The original objective of this Nasa Datasets is to estimate the Remaining Useful Life (RUL) which is not our objective in this usecase as we aim at showing how the sensors relate to each other and what are the invariant relationships that hold depsite of the aging so that one can only focus on non redundant information.

The following movie shows how some invariant relationships that are present in the nasa dateset can be rapidly obtained using the g2sys module.

For those who are interested in the pre-processing of the \(\texttt{kaggle}\) data set, the following section might be helpful.

3 Dataset preparation for g2sys

As the dataset labelled as train (in the Nasa repository) contains the whole lifecycle until final degradation, we stick to these datasets. The dataset labelled test are there for the RUL-related studies (see above).

The following script is used to create the four datasets.

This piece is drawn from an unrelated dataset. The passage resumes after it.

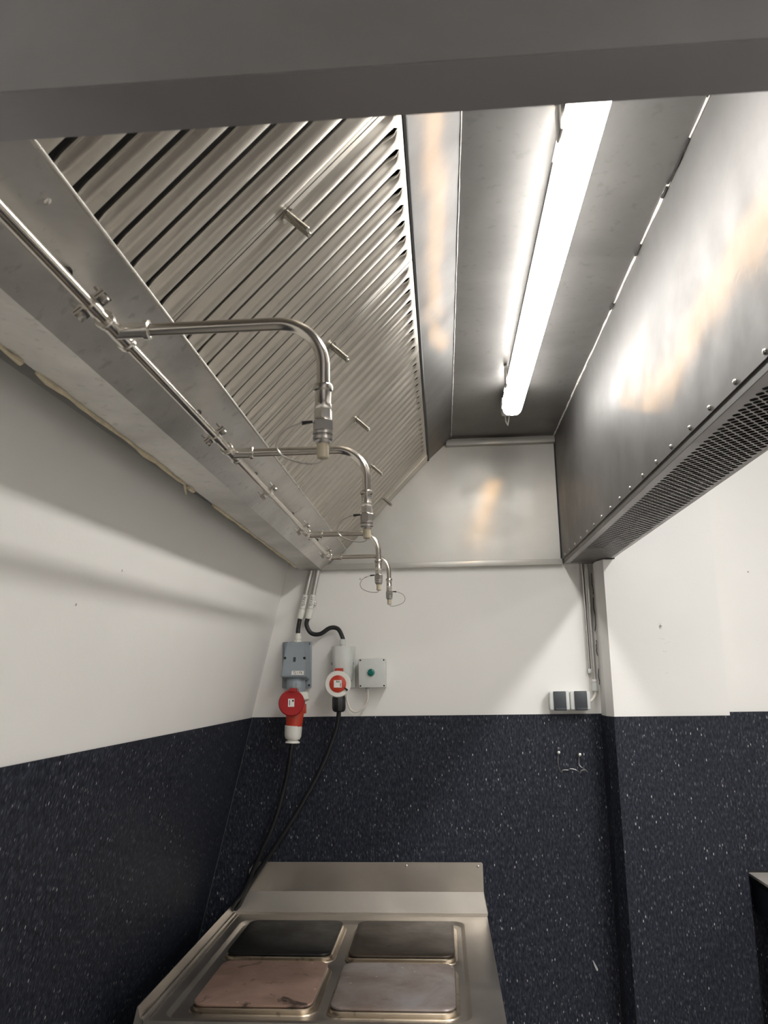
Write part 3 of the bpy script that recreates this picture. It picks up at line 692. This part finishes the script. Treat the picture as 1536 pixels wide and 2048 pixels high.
part('label_print', MB().prism([wl_c + w_r * .0075 - w_u * .009 + wn * .0007, wl_c + w_r * .0095 - w_u * .009 + wn * .0007, wl_c + w_r * .0095 + w_u * .002 + wn * .0007, wl_c + w_r * .0075 + w_u * .002 + wn * .0007], wn * .0003), M_INK, wlid, smooth=False)
tk = wc + wn * .008 + w_r * .0275 - w_u * .0175; q1 = (w_r - w_u * .75).normalized(); q2 = wn.cross(q1)
part('lid_mark', MB().prism([tk - q1 * .006 - q2 * .0028, tk + q1 * .005 - q2 * .0028, tk + q1 * .005 + q2 * .0028, tk - q1 * .006 + q2 * .0028], wn * .004), M_PLUGB, wlid, 'black notch', smooth=False)
whg = at(678, 1339, 2.505)
part('lid_hinge', MB().box(whg.x - .013, whg.x + .012, whg.y - .006, whg.y + .02, whg.z - .006, whg.z + .004, .0015), M_ORED, ws, 'orange red hinge')
bk0, bk1 = at(678, 1391, 2.520), at(678, 1424, 2.520)
bp_ = thing('black_plug', bk1, 'black plug pushed up into the white socket from below', 'plug')
part('gland_nut', MB().lathe(bk1, bk0 - bk1, [(0, .014), (.004, .0195), (.012, .0218), (.038, .0222), (.046, .0215), (.050, .018)], 10), M_PLUGB, bp_)
part('plug_body', MB().lathe(bk0 - Vector((0, 0, .008)), (0, .1, 1), [(0, .019), (.03, .021)], 18), M_PLUGB, bp_)

# ------------------------------------------------------------------ green indicator box
bx = thing('indicator_box', (-0.234, D, -0.03), 'small grey square box with a green round indicator', 'box')
k0, k1 = at(717, 1317, 2.548), at(772, 1375, 2.548)
part('base', MB().box(k0.x + .001, k1.x - .001, 2.562, D - .001, k1.z + .001, k0.z - .001, .003), M_LGREY, bx)
cov = part('cover', MB().box(k0.x, k1.x, 2.546, 2.5615, k1.z, k0.z, .003), M_LGREY, bx)
for x_ in (k0.x + .006, k1.x - .006):
    for z_ in (k0.z - .006, k1.z + .006):
        part('cover_screw', MB().lathe((x_, 2.5462, z_), (0, -1, 0), [(0, .0028), (.0006, .0026)], 10), M_PLUGB, cov, 'dark screw recess')
gl = at(742, 1345, 2.54)
part('indicator_lens', MB().lathe((gl.x, 2.5458, gl.z), (0, -1, 0), [(0, .0118), (.002, .0118), (.0075, .0108), (.0090, .007), (.0093, .002)], 26), M_TEAL, bx, 'green lens')
gb = at(735, 1377, 2.565)
part('cable_gland', MB().lathe((gb.x, 2.57, k1.z + .001), (0, 0, -1), [(0, .0075), (.006, .0075), (.007, .0062), (.014, .0060)], 12), M_LGREY, bx)
pts = [(gb.x, 2.57, k1.z - .008)] + [tuple(at(x, y, 2.575)) for x, y in ((735, 1400), (727, 1416), (712, 1424), (701, 1419), (695, 1404), (693, 1390))] + [tuple(at(691, 1370, 2.583))]
tag(part('signal_cable', MB().tube(smoothpath(pts, 8), .0032, 10), M_WCABLE), 'thin white cable looping from the green indicator box to the white socket', 'cable')

# ------------------------------------------------------------------ hanging black cables
pts = [at(585, 1482, 2.503), at(582, 1500, 2.508), at(572, 1560, 2.54), at(550, 1640, 2.55), at(519, 1712, 2.552), at(489, 1780, 2.556), at(463, 1818, 2.556), Vector((-0.722, 2.560, -0.82)), Vector((-0.735, 2.56, -1.3))]
tag(part('power_cable', MB().tube(smoothpath(pts, 8), .0074, 12), M_BLACK), 'thick black cable hanging from the red plug to behind the range', 'cable')
pts = [at(678, 1420, 2.520), at(676, 1440, 2.525), at(668, 1472, 2.54), at(640, 1541, 2.553), at(595, 1622, 2.556), at(552, 1690, 2.560), at(515, 1745, 2.562), at(482, 1802, 2.576), Vector((-0.700, 2.583, -0.82)), Vector((-0.71, 2.585, -1.3))]
tag(part('power_cable', MB().tube(smoothpath(pts, 8), .0074, 12), M_BLACK), 'thick black cable hanging from the black plug to behind the range', 'cable')

# ------------------------------------------------------------------ double socket, its conduits, wire hook
ds = thing('double_socket', (0.405, D, -0.11), 'double surface socket with two charcoal flaps above the vinyl edge', 'socket')
s0, s1 = at(1097, 1383, 2.565), at(1183, 1421, 2.556)
sw = (s1.x - s0.x); zt_, zb_ = s0.z, at(1100, 1421, 2.556).z
part('back_box', MB().box(s0.x + .003, s1.x - .003, 2.575, D - .001, zb_ + .002, zt_ - .002, .004), M_LGREY, ds)
for k in range(2):
    xa = s0.x + sw * (.0 if k == 0 else .505); xb = s0.x + sw * (.495 if k == 0 else 1.0)
    fr = part('frame', MB().box(xa, xb, 2.556, 2.5745, zb_, zt_, .005, 3), M_LGREY, ds)
    part('flap', MB().box(xa + .0135, xb - .0115, 2.5505, 2.5600, zb_ - .0005, zt_ + .0005, .002), M_FLAP, fr, 'charcoal hinged flap')
    part('flap_grip', MB().box(xa + .018, xb - .012, 2.5485, 2.5520, zb_, zb_ + .007, .001), M_FLAP, fr)
cA, cB = at(1172, 1128, 2.582), at(1189, 1366, 2.582)
cr = thing('conduit', cB, 'thick steel conduit dropping from the hood to the double socket', 'conduit')
part('pipe', MB().tube([cA, cB], .0078, 14), M_COND, cr)
ud = (cB - cA).normalized()
part('label_sticker', MB().tube([cB - ud * .012, cB - ud * .004], .0082, 14), M_PAPER, cr, 'white printed sticker')
part('ferrule', MB().lathe(cB - ud * .002, ud, [(0, .0086), (.003, .0098), (.026, .0100), (.028, .007)], 14), M_LGREY, cr, 'pale grey end sleeve')
pts = [cB + ud * .022, at(1191, 1386, 2.582), at(1188, 1394, 2.580), at(1182, 1401, 2.576), at(1176, 1403, 2.574)]
tag(part('socket_cable', MB().tube(smoothpath(pts, 6), .0048, 10), M_WCABLE), 'short white cable entering the side of the double socket', 'cable')
e0, e1 = at(1163, 1128, 2.590), at(1179, 1340, 2.590)
ct = thing('conduit', e1, 'thin steel tube running beside the thick conduit above the double socket', 'conduit')
part('pipe', MB().tube([e0, e1], .0040, 10), M_COND, ct)
part('clip', MB().box(e1.x - .006, e1.x + .005, 2.584, D - .0005, e1.z - .010, e1.z + .004, .001), M_LGREY, ct)
part('wire', MB().tube(smoothpath([e1, at(1181, 1352, 2.592), at(1184, 1368, 2.592), at(1187, 1378, 2.590)], 5), .0018, 6), M_WCABLE, ct, 'thin white wire')
wk = thing('wire_hook', at(1137, 1530, 2.59), 'bent wire hook rail hanging from two screws on the navy vinyl', 'hook')
hpts = [at(1116, 1509, 2.588), at(1116.5, 1528, 2.586), at(1122, 1544, 2.560), at(1126, 1540, 2.556), at(1137, 1540, 2.556), at(1139, 1538, 2.566), at(1146, 1538, 2.566), at(1154, 1541, 2.566), at(1160, 1546, 2.556), at(1163, 1541, 2.554), at(1172, 1540, 2.554), at(1175, 1545, 2.560), at(1170, 1539, 2.575), at(1159, 1530, 2.586), at(1158, 1511, 2.588)]
part('wire', MB().tube(smoothpath(hpts, 5), .0013, 8), M_COUP, wk)
for x_, y_ in ((1116, 1505), (1158, 1509)):
    c = at(x_, y_, D - t)
    part('screw', MB().lathe(c, (0.02, -1, .05), [(0, .0050), (.006, .0050), (.010, .0062), (.014, .0045), (.0148, .0012)], 14), M_ZINC, wk, 'pan head screw')
c = at(1322, 1250, 2.48)
tag(part('wall_screw', MB().lathe(c, (0, -1, 0), [(-.002, .002), (.006, .002), (.0065, .0040), (.009, .0030)], 10), M_ZINC), 'small screw left sticking out of the white wall right of the conduits', 'screw')

# ------------------------------------------------------------------ electric range
RX0, RX1, RY0, RY1, RZ = -0.690, 0.111, 1.805, 2.571, -0.710
rg = thing('electric_range', ((RX0 + RX1) / 2, (RY0 + RY1) / 2, ZF), 'stainless steel electric range with four square hotplates', 'range')
part('body', MB().box(RX0 + .006, RX1 - .004, RY0 + .014, RY1, ZF + .12, RZ - .03), M_STOVE, rg, smooth=False)
for x_ in (RX0 + .06, RX1 - .06):
    for y_ in (RY0 + .08, RY1 - .06):
        part('leg', MB().lathe((x_, y_, ZF), (0, 0, 1), [(0, .022), (.02, .022), (.025, .018), (.125, .018)], 14), M_STOVE, rg)
dr = part('oven_door', MB().box(RX0 + .03, RX1 - .03, RY0 - .004, RY0 + .0135, ZF + .18, RZ - .20, .004), M_STOVE, rg)
part('door_handle', MB().tube([(RX0 + .10, RY0 - .004, RZ - .24), (RX0 + .10, RY0 - .04, RZ - .24), (RX1 - .10, RY0 - .04, RZ - .24), (RX1 - .10, RY0 - .004, RZ - .24)], .009, 10), M_STOVE, dr)
cp = part('control_panel', MB().box(RX0 + .006, RX1 - .004, RY0 + .004, RY0 + .0135, RZ - .19, RZ - .032), M_DARKM, rg, smooth=False)
for k in range(5):
    part('knob', MB().lathe((RX0 + .12 + k * .14, RY0 + .004, RZ - .11), (0, -1, 0), [(0, .024), (.006, .024), (.010, .019), (.026, .017), (.028, .010)], 18), M_PLUGB, cp)
# deck with a pressed, rounded well
wx0, wx1, wy0, wy1 = -0.625, 0.036, 1.822, 2.512; wcx, wcy, ww, wdp = (wx0 + wx1) / 2, (wy0 + wy1) / 2, wx1 - wx0, wy1 - wy0
mb = MB(); n = 5
outer = []
for p in rrect(wcx, wcy, ww, wdp, .035, RZ, n):
    # push the well's outline outwards onto the deck's rectangle
    dx, dy = p[0] - wcx, p[1] - wcy
    kx = ((RX1 - wcx) if dx > 0 else (wcx - RX0 - .020)) / abs(dx) if abs(dx) > 1e-6 else 1e9
    ky = ((RY1 - wcy) if dy > 0 else (wcy - RY0)) / abs(dy) if abs(dy) > 1e-6 else 1e9
    sgx, sgy = (1 if dx > 0 else -1), (1 if dy > 0 else -1)
    outer.append((p, sgx, sgy))
ol = []
per = n + 1
for i, (p, sgx, sgy) in enumerate(outer):
    X = RX1 if sgx > 0 else RX0 + .024; Y = RY1 if sgy > 0 else RY0
    k = i % per; q = i // per
    if k < n / 2: pt = (X, p[1], RZ) if q in (0, 2) else (p[0], Y, RZ)
    else: pt = (p[0], Y, RZ) if q in (0, 2) else (X, p[1], RZ)
    if k == n // 2: pt = (X, Y, RZ)
    ol.append(pt)
loft(mb, [[(x, y, RZ - .03) for x, y, z in ol], ol, rrect(wcx, wcy, ww + .010, wdp + .010, .038, RZ, n), rrect(wcx, wcy, ww + .004, wdp + .004, .036, RZ - .001, n), rrect(wcx, wcy, ww - .010, wdp - .010, .030, RZ - .008, n), rrect(wcx, wcy, ww - .016, wdp - .016, .028, RZ - .009, n)], True, True)
deck = part('deck', mb, M_STOVE, rg)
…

Notice that the sensors have been labeled more simply and that the first two columns are removed as they represents respectively the time and the cycle endpoints.

import pandas as pd 
import numpy as np 

for iexp in [1, 2, 3, 4]:

    df = pd.read_csv(f'train_FD00{iexp}.txt', sep=' ')

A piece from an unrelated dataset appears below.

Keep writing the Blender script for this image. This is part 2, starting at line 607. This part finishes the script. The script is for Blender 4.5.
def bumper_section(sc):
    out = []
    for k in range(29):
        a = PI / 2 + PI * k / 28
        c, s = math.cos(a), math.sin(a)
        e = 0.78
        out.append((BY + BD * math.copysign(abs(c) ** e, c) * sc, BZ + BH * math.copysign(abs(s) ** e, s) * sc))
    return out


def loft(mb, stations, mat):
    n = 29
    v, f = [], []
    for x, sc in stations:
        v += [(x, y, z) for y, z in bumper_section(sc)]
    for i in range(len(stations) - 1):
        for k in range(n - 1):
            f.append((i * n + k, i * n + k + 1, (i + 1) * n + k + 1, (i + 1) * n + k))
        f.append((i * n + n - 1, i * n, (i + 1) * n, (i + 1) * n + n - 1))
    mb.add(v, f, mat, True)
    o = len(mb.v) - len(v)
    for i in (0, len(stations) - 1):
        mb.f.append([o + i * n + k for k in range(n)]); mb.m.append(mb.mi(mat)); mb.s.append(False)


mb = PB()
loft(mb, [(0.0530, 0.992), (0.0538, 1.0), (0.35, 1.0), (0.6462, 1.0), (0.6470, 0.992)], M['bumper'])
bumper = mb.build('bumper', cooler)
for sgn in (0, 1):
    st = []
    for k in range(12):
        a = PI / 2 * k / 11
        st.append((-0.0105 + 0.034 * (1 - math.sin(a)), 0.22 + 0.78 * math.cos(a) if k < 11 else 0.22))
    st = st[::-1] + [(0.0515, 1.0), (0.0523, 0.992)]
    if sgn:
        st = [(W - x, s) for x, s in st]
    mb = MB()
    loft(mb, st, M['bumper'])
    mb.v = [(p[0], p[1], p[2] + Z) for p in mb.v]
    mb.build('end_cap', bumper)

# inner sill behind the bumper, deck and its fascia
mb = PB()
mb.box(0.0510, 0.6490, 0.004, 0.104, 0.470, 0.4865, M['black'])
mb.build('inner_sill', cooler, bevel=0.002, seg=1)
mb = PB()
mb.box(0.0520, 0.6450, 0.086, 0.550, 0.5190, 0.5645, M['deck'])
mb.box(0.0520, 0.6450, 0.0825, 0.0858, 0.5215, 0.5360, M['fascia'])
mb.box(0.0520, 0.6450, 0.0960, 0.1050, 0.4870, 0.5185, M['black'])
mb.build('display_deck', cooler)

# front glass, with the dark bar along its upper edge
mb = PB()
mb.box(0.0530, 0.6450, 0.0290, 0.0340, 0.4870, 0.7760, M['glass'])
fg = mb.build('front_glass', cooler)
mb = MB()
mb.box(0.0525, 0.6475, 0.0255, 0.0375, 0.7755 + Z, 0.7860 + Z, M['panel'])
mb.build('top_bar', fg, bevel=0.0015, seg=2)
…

    df.reset_index(drop=True, inplace=True)
    df.columns = [f'c{i+1}' for i in range(len(df.columns))]

    fig = go.Figure()
    t = np.arange(0, len(df))
    i =np.random.randint(0,len(df.columns))
    fig.add_trace(go.Scatter(x=t, y=df.loc[:,f'c{i+1}'].values, name=f'c{i}'))

    df = df[[f'c{i+1}' for i in np.arange(2, len(df.columns)-2)]]
    df.to_csv(f'nasa_{iexp}.csv')

The dataset used for illustration

This leads to four datasets among which, only the second one, namely nasa_2.csv is used here for the sake of illustration.

4 Results & Discussion

4.1 System’s graph

The following graph of connexion between sensors is obtained (see the section) dedicated to the presentation of the graph of connexion between sensors for more details:

Figure 1: Graph representing the relationships as discovered using the g2sys module from the nasa_2.csv dataset. Notice that the nodes with thick boundaries refer to sensors indexing dynamic relationships¹ while the other refer to sensors that can be represented through static raltionsips (expressing them as functions of the sets of sensors that send arrows to them).

Notice that as it is shown in the screenshot below, only 15% of the data is used for discovering the relationships while the residuals shown after are computed for the whole datasets.

Figure 2: Screenshot of the g2sys module showing the amount of training data (15%) used in the discovery of the relationships. As the successive portions of the dataset represents different turbofans recordings, The persistency of the smalleness of the residuals as shown hereafter witnesses in favour of the relevance of these invariant relationships over the whole set of engines.

4.2 Viewing residuals

Recall that the residual is expressed by the normalized expression:

\[ \dfrac{\texttt{percentile}(y-\hat y, 95)}{\texttt{median}(\vert y\vert )} \]

This means that given the plots below, 95% of the error are lower than 8% of the absolute value of the label’s median. As a matter of fact, except for two relationships, the relationships precision is such that 95% of the error are lower than 5% of the label’s median.

About the residual’s legend

The syntax of the residual legens is as follows \[ \texttt{sensor}|\texttt{card}|\texttt{deg}|\texttt{d}|\texttt{nd} \]

where

• \(\texttt{sensor}\) is the sensor’s name.
• \(\texttt{card}\) is the number of active monomials (number of active coefficients)
• \(\texttt{d}\) is the elementary delay used in the solution²
• \(\texttt{nd}\) is the the number of delays

Footnotes

1. See the Overview section for a description of these concepts.

2. If \(\texttt{d}=0\), the parameter \(\texttt{nd}\) has no effect.